Peneliti pembangunan hijau di Ritsumeikan University, Kyoto, Jepang, Trissia Wijaya, menilai, konser berbasis energi hijau berpotensi melahirkan kemitraan industrial antara pelaku bisnis dan pihak penyelenggara. Pelaku bisnis berkesempatan mengenalkan teknologi terbaru dalam menyediakan energi tambahan. Terkait penyusunan prosedur standar operasi konser berbasis energi hijau, Indonesia belum memiliki perhatian khusus lantaran frekuensi penyelenggaraannya belum setinggi di negara lain, misalnya Singapura.
Angkutan umum
Tak hanya dari sumber tenaga listrik yang digunakan selama pertunjukan berlangsung, perjalanan penonton menuju tempat acara juga menyumbang emisi dalam aktivitas konser. Menurut data yang dihimpun, Dhenny menyebutkan, angkanya sekitar 30 persen. Dalam hal ini, pemanfaatan angkutan umum menjadi kunci ketimbang menggunakan kendaraan pribadi.

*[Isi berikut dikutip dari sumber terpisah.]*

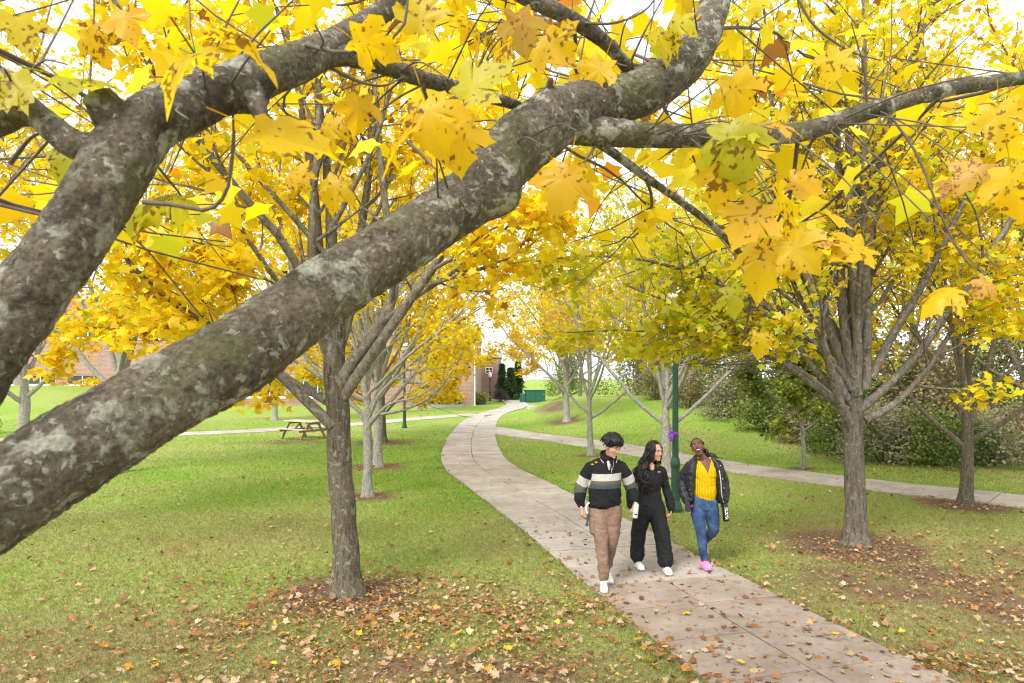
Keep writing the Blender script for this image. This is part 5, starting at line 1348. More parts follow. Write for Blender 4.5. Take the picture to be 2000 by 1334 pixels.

Coldplay akan menggelar konser di Stadion Gelora Bung Karno (GBK), Jakarta, 15 November mendatang. Jika ditinjau dari lokasinya, terdapat halte bus Transjakarta dan stasiun kereta transportasi massal cepat (MRT) dalam radius sekitar 2 kilometer. Laman resmi Coldplay menyatakan, perjalanan penonton berkontribusi signifikan dalam emisi karbon. Oleh sebab itu, mereka menyediakan aplikasi ponsel gratis yang mendorong pengunjung menggunakan angkutan rendah karbon menuju tempat konser.
Berdasarkan pengalamannya, Albert menuturkan, dia menggunakan angkutan umum saat mendatangi Hampden Park untuk menonton konser Coldplay pada Agustus 2022. Operator angkutan pun sudah mempersiapkan sistem operasional khusus selama konser digelar sehingga tak terjadi penumpukan antrean saat berangkat.
Sayangnya, menurut pantauan, antrean justru terjadi saat konser selesai karena kereta lokal berhenti beroperasi. Akibatnya, pilihan transportasi pengunjung terbatas pada bus, taksi, hingga jalan kaki.
Indonesia masih memiliki waktu untuk menunjukkan kapasitasnya pada dunia sebagai tuan rumah konser yang menggunakan energi bersih. Kesempatan unjuk gigi ini tak boleh dilewatkan sebagai salah satu bentuk komitmen Tanah Air dalam pembangunan rendah karbon.